Notre mémoire de travail n’a plus à se préoccuper des lettres. Pour les récupérer, il lui suffit d’épeler le terme présent en mémoire à long terme.
Si nous considérons maintenant la séquence suivante :
INDÉPENDANCE
Il y a 12 lettres, par exemple dans « KSLRVAOTSVLZ ». Cependant, à la différence de ce dernier, le mot « INDÉPENDANCE » sera immédiatement reconnu et activé dans notre mémoire à long terme. Dès lors, pour la mémoire de travail, cela ne représente qu’une seule unité d’information très aisée à retenir.
Nous le voyons, des éléments connus, déjà présents en mémoire à long terme ne représentent qu’un coût réduit en ressources pour notre mémoire de travail. Cela représente un avantage net et précieux.
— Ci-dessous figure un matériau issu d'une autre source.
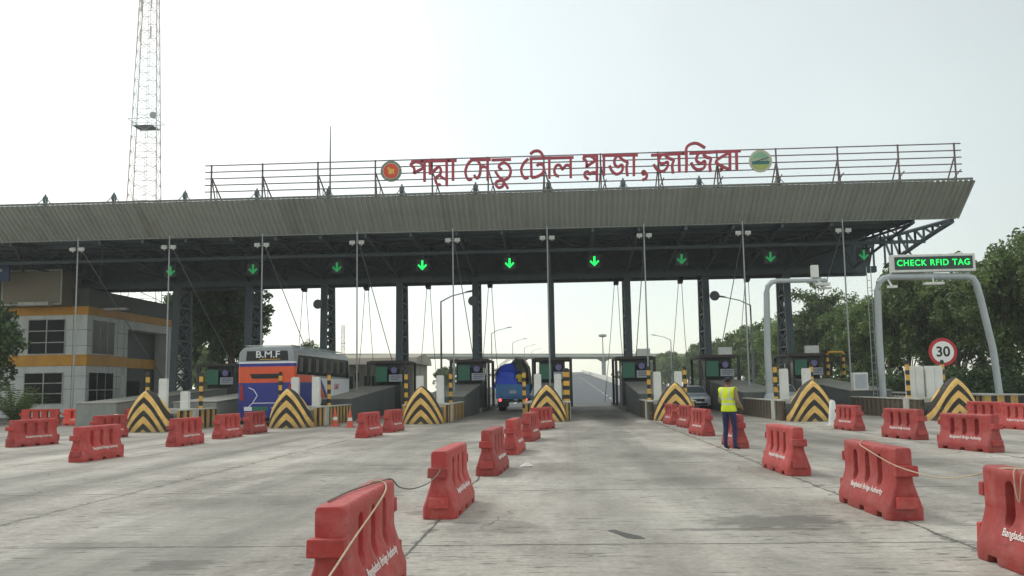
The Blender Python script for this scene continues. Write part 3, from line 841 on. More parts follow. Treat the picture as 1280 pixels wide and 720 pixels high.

Importance en contexte scolaire
Quand un élève apprend à l’école, il le fait avant tout grâce à son système cognitif. Ce dernier possède plusieurs composantes, dont l’une est d’une importance centrale, la mémoire de travail.
La mémoire de travail a une capacité de stockage limitée qu’il parait vain d’essayer d’augmenter de manière générale par des entrainements ou en stimulant l’une ou l’autre fonction exécutive attenante (inhibition, attention, flexibilité…).
Il est plus utile de réfléchir au niveau de la conception des situations d’apprentissage et de prendre en compte le rôle de la mémoire à long terme.
Pour ce faire, nous devons viser à améliorer la compatibilité cognitive entre :
Les contraintes des situations d’apprentissage scolaire.
Les limites de la mémoire de travail.
Les améliorations successives de notre compréhension des processus de la mémoire de travail permettent d’affiner parallèlement la conception de situations d’enseignement.